9. Blijkens de stukken bedroeg de door partijen overeengekomen en door de grondkamer goedgekeurde pachtprijs van “Perceel 2“ per 17 maart 2002, derhalve met toepassing van de pachtnormen van 2001, € 315,00 per ha per jaar. Ingevolge het op 1 september 2007 in
werking getreden Pachtprijzenbesluit 2007 c.a. is voormelde pachtprijs verhoogd met 25%, hetgeen resulteert in een pachtprijs ten bedrage van € 393,75 per ha per jaar. Deze pachtprijs is ingevolge de op 1 september 2009 in werking getreden wijziging van het Pachtprijzen- besluit 2007 c.a. verhoogd met 36 %, hetgeen resulteert in een pachtprijs ten bedrage van € 535,50 per ha per jaar, ingaande 1 januari 2010. Laatstgenoemde pachtprijs is lager dan 110 % van de desbetreffende regionorm, zijnde 110% van € 646,00 = € 710,60 per ha per jaar.
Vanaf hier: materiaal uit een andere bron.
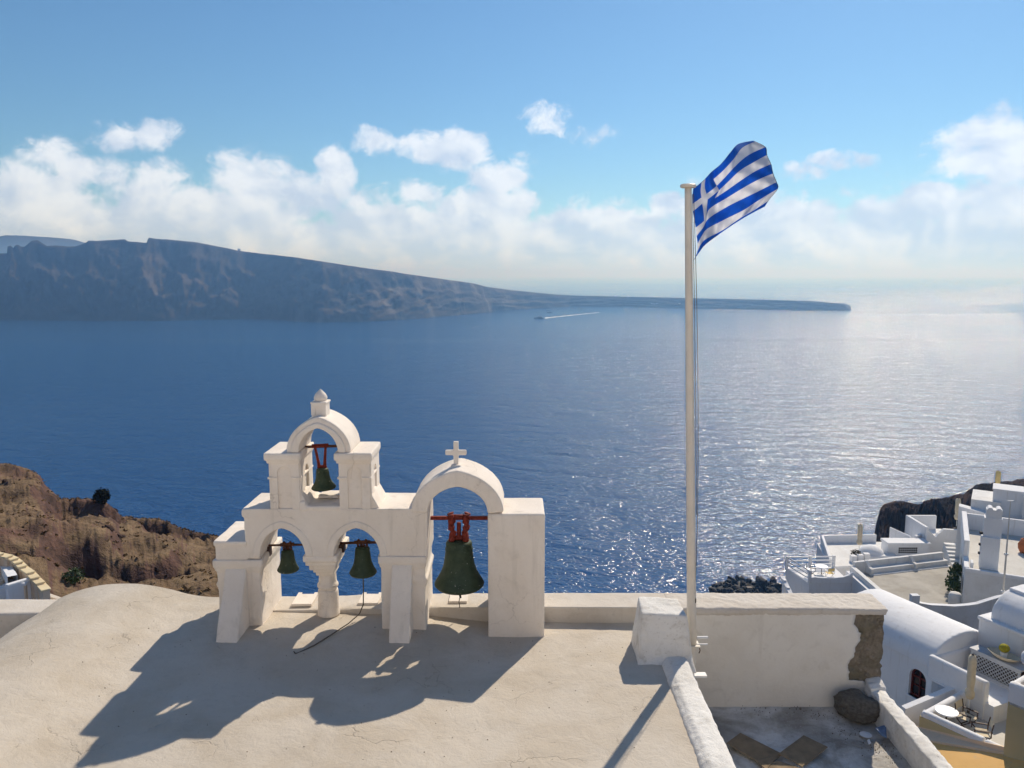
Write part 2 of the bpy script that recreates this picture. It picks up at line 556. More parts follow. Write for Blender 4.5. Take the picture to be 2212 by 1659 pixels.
m_pale_roof = plaster('pale_cement_roof', (0.62, 0.60, 0.555), (0.53, 0.505, 0.46), 0.55, 0.3, 0.4, 0.4)
m_ochre = plaster('ochre_plaster', (0.52, 0.44, 0.26), (0.48, 0.40, 0.23), 0.08, 0.05, 0.15)
m_orange = plaster('orange_plaster', (0.74, 0.46, 0.18), (0.68, 0.41, 0.15), 0.08, 0.05, 0.15)
m_coping_o = plaster('pale_ochre_coping', (0.74, 0.62, 0.40), (0.70, 0.57, 0.36), 0.1, 0.06, 0.15)
m_peach = plaster('peach_plaster', (0.70, 0.56, 0.42), (0.66, 0.52, 0.39), 0.10, 0.05, 0.15)

m_rubble, t, b = material('rubble_core')
pos = t.new('ShaderNodeNewGeometry').outputs['Position']
warp = t.vmath('ADD', pos, t.vmath('SCALE', t.noise(pos, 4.0, 4.0, 0.6, out=1), None, 0.16))
vd = t.voronoi(warp, 6.5)
vcol = t.voronoi(warp, 6.5, out=1)
n = t.noise(pos, 14.0, 6.0, 0.7)
c = t.mix(t.maprange(n, 0.3, 0.7), (0.165, 0.135, 0.10), (0.35, 0.30, 0.235))
c = t.mix(t.maprange(t.noise(pos, 3.0, 4.0, 0.6), 0.45, 0.65, 0, .7), c, (0.20, 0.18, 0.125))
t.l.new(c, b.inputs['Base Color'])
b.inputs['Roughness'].default_value = 1.0
b.inputs['Specular IOR Level'].default_value = 0.05
bn = t.new('ShaderNodeBump')
bn.inputs['Strength'].default_value = 0.9
bn.inputs['Distance'].default_value = 0.06
t.l.new(t.math('SUBTRACT', n, t.math('MULTIPLY', vd, 0.6)), bn.inputs['Height'])
t.l.new(bn.outputs[0], b.inputs['Normal'])

m_bell, t, b = material('green_painted_bell')
pos = t.new('ShaderNodeTexCoord').outputs['Object']
n = t.noise(pos, 9.0, 5.0, 0.6)
sp = t.noise(t.mapping(pos, (1, 1, .45)), 38.0, 2.0, 0.5)
c = t.mix(t.maprange(n, 0.35, 0.65), (0.026, 0.046, 0.027), (0.050, 0.074, 0.044))
c = t.mix(t.maprange(sp, 0.70, 0.76), c, (0.45, 0.45, 0.40))
t.l.new(c, b.inputs['Base Color'])
b.inputs['Roughness'].default_value = 0.62
b.inputs['Specular IOR Level'].default_value = 0.3
m_red = flat('red_lead_paint', (0.20, 0.030, 0.018), 0.7, 0.0, 0.25, 0.45, 22.0, 0.5, 50.0)
m_rust = flat('rusty_iron', (0.115, 0.05, 0.03), 0.85, 0.0, 0.2, 0.5, 18.0, 0.6, 60.0)
m_iron = flat('dark_iron', (0.03, 0.028, 0.027), 0.7, 0.2, 0.3)
m_rope = flat('weathered_rope', (0.13, 0.115, 0.095), 0.95, 0.0, 0.1, 0.3, 60.0)
m_mast = flat('cream_mast_paint', (0.72, 0.66, 0.57), 0.45, 0.0, 0.4, 0.08, 3.0)
m_wood = flat('dark_brown_wood', (0.055, 0.030, 0.022), 0.6, 0.0, 0.3, 0.3, 9.0)
m_canvas = flat('cream_canvas', (0.66, 0.57, 0.42), 0.9, 0.0, 0.1, 0.12, 7.0)
m_canvas_y = flat('yellow_canvas', (0.72, 0.55, 0.24), 0.9, 0.0, 0.1, 0.1, 7.0)
m_tabletop = flat('white_table_top', (0.80, 0.81, 0.83), 0.35, 0.0, 0.5)
m_metalw = flat('white_painted_metal', (0.78, 0.78, 0.78), 0.5, 0.0, 0.4)
m_glass = flat('dark_window_glass', (0.02, 0.022, 0.028), 0.12, 0.0, 0.5)
m_redwood = flat('oxblood_joinery', (0.13, 0.022, 0.018), 0.5, 0.0, 0.4, 0.2, 6.0)
m_greywood = flat('pale_grey_joinery', (0.50, 0.515, 0.54), 0.6, 0.0, 0.3)
m_card = flat('soggy_cardboard', (0.27, 0.205, 0.135), 0.95, 0.0, 0.1, 0.3, 5.0, 0.3, 40.0)
m_basalt = flat('grey_basalt', (0.15, 0.14, 0.125), 0.95, 0.0, 0.15, 0.4, 7.0, 0.8, 30.0)
m_terra = flat('terracotta', (0.42, 0.14, 0.06), 0.8, 0.0, 0.2, 0.2, 6.0)
m_blue = flat('faded_blue_plastic', (0.12, 0.20, 0.36), 0.5, 0.0, 0.4, 0.3, 12.0)
m_leaf, t, b = material('leaves')
pos = t.new('ShaderNodeNewGeometry').outputs['Position']
c = t.mix(t.maprange(t.noise(pos, 3.0, 3.0, 0.6), 0.35, 0.65), (0.028, 0.062, 0.016), (0.075, 0.12, 0.03))
t.l.new(c, b.inputs['Base Color'])
b.inputs['Roughness'].default_value = 0.6
b.inputs['Transmission Weight'].default_value = 0.0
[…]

Mede gelet op de door partijen niet bestreden in het rapport van deskundigen van de grondkamer d.d. 29 oktober 2010 vermelde vrije verkeerswaarde van “Perceel 2” per 1 januari 2010, zijnde € 45,000,00 per ha (zodat 2 % daarvan is € 900,00 per ha per jaar), moet de pachtprijs van “Perceel 2” met inachtneming van het hiervoor overwogene worden bepaald op € 710,60 per ha per jaar, zijnde 5.41.28 ha x € 710,60 = € 3.846,34 in totaal per jaar.
De grief van pachtster treft derhalve doel.
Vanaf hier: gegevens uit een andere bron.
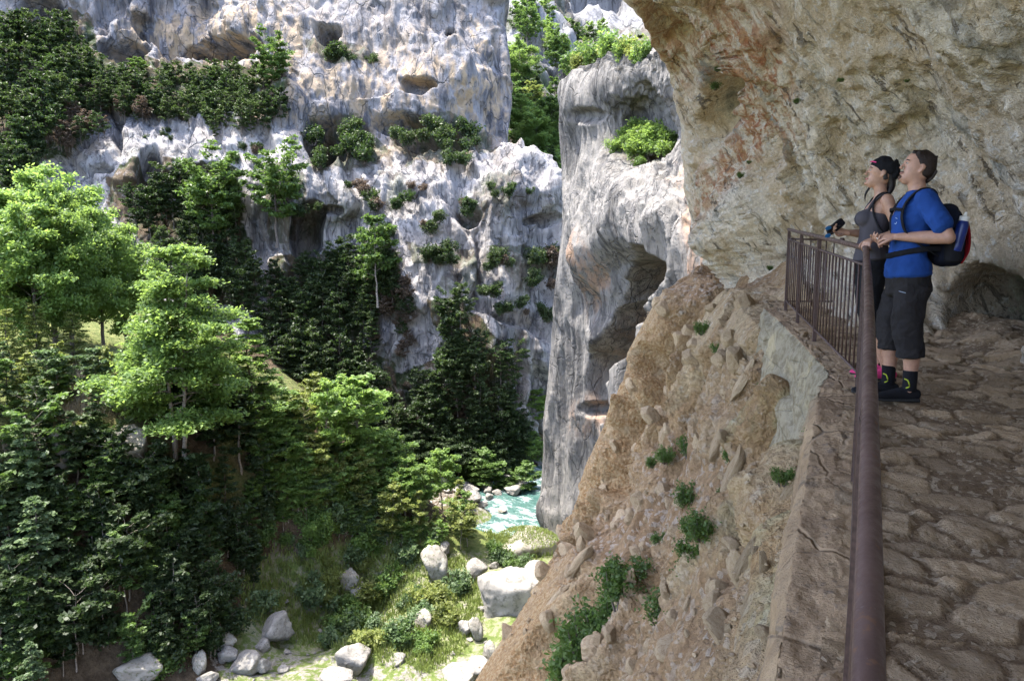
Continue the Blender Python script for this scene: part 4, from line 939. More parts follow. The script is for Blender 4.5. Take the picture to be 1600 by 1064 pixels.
# valley shrubs on grass among the boulders
for i in range(44):
    a, b = in_poly_pt([(400, 900), (560, 880), (740, 870), (860, 850), (840, 900), (735, 900), (740, 980), (640, 1040), (440, 1000), (380, 960)]); q = ray_terrain(a, b)
    if q: put_shrub(rsP.choice(SHRUB), rsP.choice(['leaf_bright', 'leaf_blue', 'leaf_olive', 'leaf_cave']), (q[0], q[1], q[2] - .1), rsP.uniform(.5, 1.35), 'rounded green shrub among the boulders on the valley floor', 'shrubs on the valley floor')
for i in range(22):
    a, b = in_poly_pt([(40, 590), (130, 570), (160, 620), (140, 690), (40, 690)]); q = ray_terrain(a, b)
    if q: put_shrub(rsP.choice(SHRUB), rsP.choice(['leaf_olive', 'leaf_brown', 'leaf_blue']), (q[0], q[1], q[2] - .1), rsP.uniform(.3, .7), 'low dry shrub in the pale patch of dead grass at the left', 'dry shrubs in the dead grass patch')
for i in range(40):
    a, b = in_poly_pt([(0, 800), (250, 780), (420, 800), (440, 880), (380, 960), (330, 1064), (0, 1064)]); q = ray_terrain(a, b)
    if q: put_shrub(rsP.choice(SHRUB), rsP.choice(['leaf_dark', 'leaf_dark', 'leaf_cave']), (q[0], q[1], q[2] - .2), rsP.uniform(.6, 1.3), 'low dark shrub under the saplings of the shaded bank', 'low shrubs of the shaded bank')
for i in range(38):
    a, b = in_poly_pt([(400, 790), (520, 770), (700, 830), (740, 870), (600, 880), (400, 870)]); q = ray_terrain(a, b)
    if q: put_shrub(rsP.choice(SHRUB), rsP.choice(['leaf_bright', 'leaf_blue', 'leaf_cave']), (q[0], q[1], q[2] - .2), rsP.uniform(.6, 1.2), 'bushy green shrub at the foot of the sunny crest', 'shrubs at the foot of the crest')
# grass: one mass of blades
def blades(name, regions, label, size=(.25, .6), w_=.05, mat='blade', per=9):
    V = []; rs = np.random.RandomState(3)
    for poly, n in regions:
        for i in range(n):
            a, b = in_poly_pt(poly); q = ray_terrain(a, b, n=160)
            if not q: continue
            for k in range(per):
                c = np.array(q) + rs.normal(size=3) * np.array([.25, .25, 0]); hgt = rs.uniform(*size); d = rs.normal(size=2) * .25 * hgt
                az = rs.rand() * 3.14; s_ = np.array([math.cos(az), math.sin(az), 0]) * w_
                tip = c + np.array([d[0], d[1], hgt]); mid = c + np.array([d[0] * .35, d[1] * .35, hgt * .6])
                V += [c - s_, c + s_, mid + s_ * .7, mid - s_ * .7, mid - s_ * .7, mid + s_ * .7, tip + s_ * .1, tip - s_ * .1]
    V = np.array(V); F = np.arange(len(V)).reshape(-1, 4)
    me = mesh_np(name, V, F, False, {'rnd': np.repeat(rs.rand(len(F) // 2), 2)})
    o = link(name, me, None, M[mat]); tag(o, label, 'grass', None, 'stuff'); return o
blades('grass', [([(380, 890), (560, 870), (740, 870), (760, 930), (740, 1000), (680, 1060), (420, 1000), (370, 950)], 1500), ([(760, 830), (850, 830), (860, 870), (770, 880)], 260), ([(250, 560), (420, 620), (420, 700), (250, 660)], 260)], 'tufts of bright green grass on the sunny valley floor between the boulders')
blades('dry_grass', [([(50, 580), (140, 570), (160, 640), (130, 700), (40, 690)], 420), ([(0, 690), (120, 680), (130, 740), (0, 740)], 60)], 'pale straw-coloured dead grass and brush on the slope at the left', (.4, 1.0), .035, 'straw')
# ------------------------------------------------------------------ boulders and shards
import bmesh
def rock_mesh(name, seed, mat, sub=4, planes=16, flat=(1, 1, 1), rough=.06, sharp=18):
    bm = bmesh.new(); bmesh.ops.create_icosphere(bm, subdivisions=sub, radius=1)
    d = np.array([v.co[:] for v in bm.verts]); F = np.array([[v.index for v in f.verts] for f in bm.faces]); bm.free()
    rs = np.random.RandomState(seed)
    nrm = rs.normal(size=(planes, 3)); nrm /= np.linalg.norm(nrm, axis=1)[:, None]; off = .55 + .4 * rs.rand(planes)
    dt = np.maximum(d @ nrm.T, .05) / off
    r = np.minimum(1 / (dt ** sharp).sum(1) ** (1 / sharp), 1.15)
    V = d * r[:, None]
    V = V * np.array(flat)
    V += d * (rough * (fbm(V * 2.2 + seed, 4, .55) + .8 * facets(V * 2.6 + seed, 1)))[:, None]
    V[:, 2] = V[:, 2]
    return mesh_np(name, V, F, True)
def rocks(n, mat, **k):
    out = []
    for i in range(n):
        me = rock_mesh('rock', 100 + 7 * i + len(str(mat)), mat, **k); me.materials.append(M[mat]); out.append(me)
    return out
BL = rocks(6, 'boulder'); BG = rocks(3, 'boulder_grey', rough=.08)
def put_rock(me, loc, size, rz, label, group=None, name='boulder', cat='boulder', rx=0, ry=0):
    o = bpy.data.objects.new(name, me); C.objects.link(o); o.location = loc; o.scale = size if hasattr(size, '__len__') else (size,) * 3
    o.rotation_euler = (rx, ry, rz); tag(o, label, cat, group); return o
def bould_px(px, py, wpx, hpx, k, label, group=None, grey=False, Y=None, rz=0., zf=None):
    """px,py = centre of the rock in the photo, wpx/hpx its size there"""
    if Y is None:
        q = ray_terrain(px, py + hpx * .35); zt = -31.0
        p = P(px, py + hpx * .35, 1.0); Yw = zt / p[2]
        Y = min(q[1] if q else 1e9, Yw)
    c = P(px, py, Y); w_ = wpx / FPX * Y / 2; h_ = hpx / FPX * Y / 2
    me = (BG if grey else BL)[k % (3 if grey else 6)]
    return put_rock(me, tuple(c), (w_ * 1.12, w_ * .95, h_ * 1.15), rz, label, group)
# the huge one and its neighbours
hero = rock_mesh('boulder', 5, 'boulder', 5, 11, (1, 1, 1), .06, 26); hero.materials.append(M['boulder'])
c = P(790, 938, 54.5); put_rock(hero, tuple(c), (3.2, 3.0, 3.3), .5, 'huge pale angular boulder at the foot of the rubble slope, largest on the valley floor', rx=.1, ry=.25)
bould_px(836, 890, 36, 22, 1, 'pale rounded boulder top showing just behind the huge angular boulder', Y=57)
bould_px(746, 985, 28, 40, 0, 'dark shaded rock under the left edge of the huge angular boulder', grey=True)
bould_px(764, 1018, 26, 34, 1, 'dark narrow rock between the huge angular boulder and the slope', grey=True)
bould_px(748, 1040, 42, 34, 2, 'white boulder at the bottom, under the huge angular boulder')
bould_px(433, 981, 62, 52, 3, 'pale boulder with a sloping top standing in the bright grass left of centre', rz=1)
bould_px(411, 1008, 30, 22, 4, 'small white boulder leaning on the left of the pale sloping boulder')
bould_px(551, 1028, 60, 50, 5, 'large white boulder in the grass at the bottom centre', rz=.6)
bould_px(520, 1056, 60, 30, 0, 'white flat boulder cut off by the bottom border, left of centre')
bould_px(622, 1033, 30, 20, 1, 'small white rock right of the large white boulder at the bottom')
bould_px(443, 1045, 19, 15, 2, 'small tan stone at the bottom between two white boulders')
bould_px(408, 1040, 30, 26, 3, 'small rounded grey rock above the bottom border')
bould_px(387, 1035, 56, 34, 4, 'flat-topped white boulder at the bottom left of the meadow', rz=.4)
bould_px(350, 1000, 44, 26, 5, 'grey boulder at the edge of the shaded bank', grey=True)
bould_px(352, 1022, 36, 34, 0, 'mottled boulder right below the grey one at the edge of the shaded bank')
bould_px(312, 1036, 34, 38, 1, 'dark hollowed rock left of the meadow boulders', grey=True)
bould_px(222, 1043, 72, 46, 2, 'big brown boulder alone in the shaded thicket at the bottom left', grey=True)
bould_px(325, 1058, 32, 18, 3, 'low white rock on the bottom border at the shade edge')
bould_px(558, 922, 42, 26, 4, 'tan rock in front of the dark shrubs in the middle of the meadow', grey=True)
bould_px(684, 885, 50, 62, 0, 'tall brownish rock outcrop half hidden by a shrub', grey=True)
bould_px(742, 888, 38, 32, 2, 'rounded pale rock above the huge angular boulder', rz=2)
bould_px(772, 884, 18, 14, 3, 'small pale stone beside the rounded rock above the huge boulder')
bould_px(690, 860, 32, 24, 1, 'white-topped rock on top of the brownish outcrop')
bould_px(661, 968, 36, 30, 1, 'grey rock beside the shrubs in the lower meadow', grey=True)
bould_px(727, 980, 26, 26, 5, 'pinkish stone just left of the dark gap by the huge boulder')
bould_px(720, 1056, 70, 26, 1, 'wide white slab on the bottom border near the rubble slope')
bould_px(654, 1048, 18, 11, 2, 'small flat stone near the bottom border')
bould_px(600, 1008, 16, 10, 3, 'little white stone in the grass above the large white boulder')
bould_px(86, 712, 70, 74, 0, 'brown rock outcrop jutting from the slope at the left', grey=True)
bould_px(190, 700, 120, 60, 1, 'broad brown rock face in the bank left of the twin trunk', grey=True)
bould_px(545, 905, 34, 40, 2, 'grey rock among dark shrubs at the foot of the crest', grey=True)
# mound with grass by the river
c = P(822, 858, 67.5); put_rock(BG[2], (c[0], c[1], c[2] + .1), (3.9, 3.2, 2.3), .3, 'broad rock mound topped with bright grass beside the river', name='rock_mound', cat='rock')
_V = []; rs = np.random.RandomState(8)
for i in range(2600):
    a_ = rs.rand() * 6.283; q_ = rs.rand() ** .5 * .92; b0 = np.array([c[0] + 3.6 * q_ * math.cos(a_), c[1] + 2.9 * q_ * math.sin(a_), c[2] + 2.05 * math.sqrt(1 - q_ * q_ * .9) - .05])
    az = rs.rand() * 3.14; s_ = np.array([math.cos(az), math.sin(az), 0]) * .045; tp = b0 + np.array([rs.normal() * .1, rs.normal() * .1, rs.uniform(.1, .28)])
    _V += [b0 - s_, b0 + s_, tp + s_ * .2, tp - s_ * .2]
_F = np.arange(len(_V)).reshape(-1, 4)
tag(link('mound_grass', mesh_np('mound_grass', np.array(_V), _F, False, {'rnd': rs.rand(len(_F))}), None, M['blade']), 'bright grass growing on top of the rock mound by the river', 'grass', None, 'stuff')
RIV = [(235, 310, 160, 80), (300, 345, 150, 70), (190, 350, 110, 60), (330, 410, 150, 110), (390, 465, 130, 60), (270, 470, 110, 50), (430, 300, 130, 60), (460, 255, 60, 70), (525, 290, 60, 60), (600, 270, 110, 100), (440, 350, 80, 60), (445, 400, 90, 60), (520, 365, 90, 60), (655, 350, 190, 80), (720, 290, 120, 80), (800, 295, 60, 40), (490, 225, 70, 40), (415, 245, 50, 40), (380, 270, 60, 50), (560, 512, 110, 42), (820, 240, 50, 30), (860, 235, 40, 30), (80, 290, 110, 90), (110, 350, 90, 60), (150, 280, 70, 50)]
RL = {3: 'large white boulder with a steep face on the near left of the river stones', 13: 'long white flat boulder reaching furthest into the turquoise river', 9: 'pointed grey boulder, tallest of the row at the river bend', 19: 'dark wet boulder alone in the rapids', 14: 'dark-sided boulder at the right end of the river stones', 4: 'low pale boulder nearest the rapids, in front of the large white one', 0: 'broad grey boulder at the left rear of the river stones', 22: 'pale boulder behind the small overhanging tree by the river'}
for i, (a, b, w_, h_) in enumerate(RIV):
    bould_px(680 + a / 5.318, 700 + b / 5.318, w_ / 5.318, h_ / 5.318, i, RL.get(i, 'grey-white boulder in the row of stones lining the turquoise river'), 'boulders along the river', grey=(i == 19), rz=i * 1.3)
for i in range(70):
    a = rsP.uniform(395, 760); b = rsP.uniform(985, 1062) if i < 42 else rsP.uniform(880, 985)
    if a < 340 + (1064 - b) * .6: continue
    bould_px(a, b, rsP.uniform(5, 15), rsP.uniform(3, 9), i, 'small white stone scattered in the grass of the valley floor', 'small stones on the valley floor', rz=i)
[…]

10. Aangezien overigens geen grieven tegen de beschikking, waarvan beroep, zijn aangevoerd,
moet met inachtneming van het hiervoor overwogene de pachtprijs in de onderhavige
pachtovereenkomst met ingang van 1 januari 2010 als volgt worden bepaald:
Woning € 1.929,00
Bedrijfsgebouwen € 1.927,54
Land € 3.213,00 (perceel 1) +
€ 3.846,34 (perceel 2)= € 7.059,34
----------------
€ 10.915,88
Bijzondere aftrek ingevolge partijafspraak € 400,00
-----------------
Totaal € 10.515,88,
zulks met vermelding van de doorberekeningsmogelijkheden voor verpachters aan pachtster
van de daarvoor in aanmerking komende (gedeelten van de) eigenaarslasten.

Slotsom

De beschikking, waarvan beroep, kan niet in stand blijven.

Beslissing

De Centrale Grondkamer, beschikkende in hoger beroep:
Vernietigt de beschikking, waarvan beroep, en opnieuw beschikkende:
Herziet de pachtprijs in de onderhavige pachtovereenkomst en bepaalt deze op € 10.515,88 in totaal per jaar, ingaande 1 januari 2010, zulks met vermelding van het navolgende.
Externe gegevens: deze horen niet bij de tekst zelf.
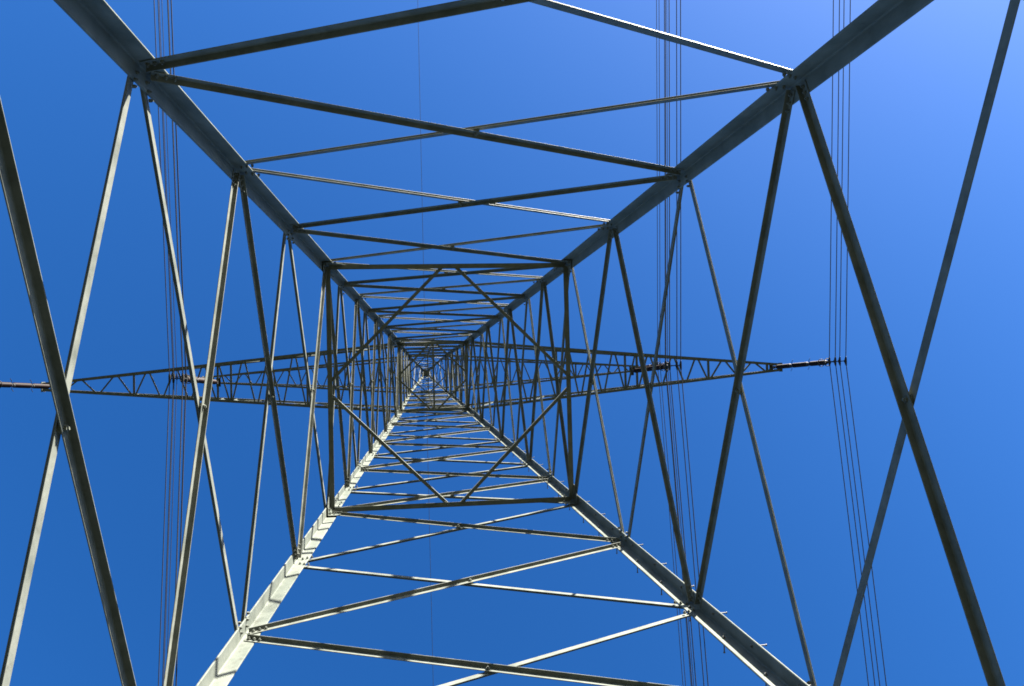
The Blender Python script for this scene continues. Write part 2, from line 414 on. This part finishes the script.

Indien de pachtster geen pachtersomslag is verschuldigd ingevolge artikel 116, onderdeel b, van de Waterschapswet, kan de pachtprijs worden vermeerderd met maximaal 50% van de waterschaps-lasten zoals die in het betrokken jaar zijn vastgesteld.
Indien op het verpachte land een ruilverkavelingsrente dan wel een landinrichtingsrente rust, kan door de verpachters 50% van de ruilverkavelingsrente dan wel landinrichtingsrente aan de pachtster doorberekend worden met een maximum van € 25,00 per ha per jaar.
Indien de geldelijke lasten welke de verpachters door publiekrechtelijke lichamen zijn opgelegd, worden verhoogd in verband met door deze lichamen uit te voeren onderhoudswerkzaamheden, die vóórdien ten laste kwamen van de pachtster, kunnen de verpachters ten hoogste het bedrag van de aan die werkzaamheden verbonden kosten aan de pachtster doorberekenen.
Deze beschikking is gegeven op 6 februari 2012 door mrs. W.L. Valk, M.G.W.M. Stienissen en
Th.C.M. Willemse en de deskundige leden Baron F.J.A. van Verschuer en ir. H.B.M. Duenk, in tegenwoordigheid van mr. J.G. Bongers als griffier.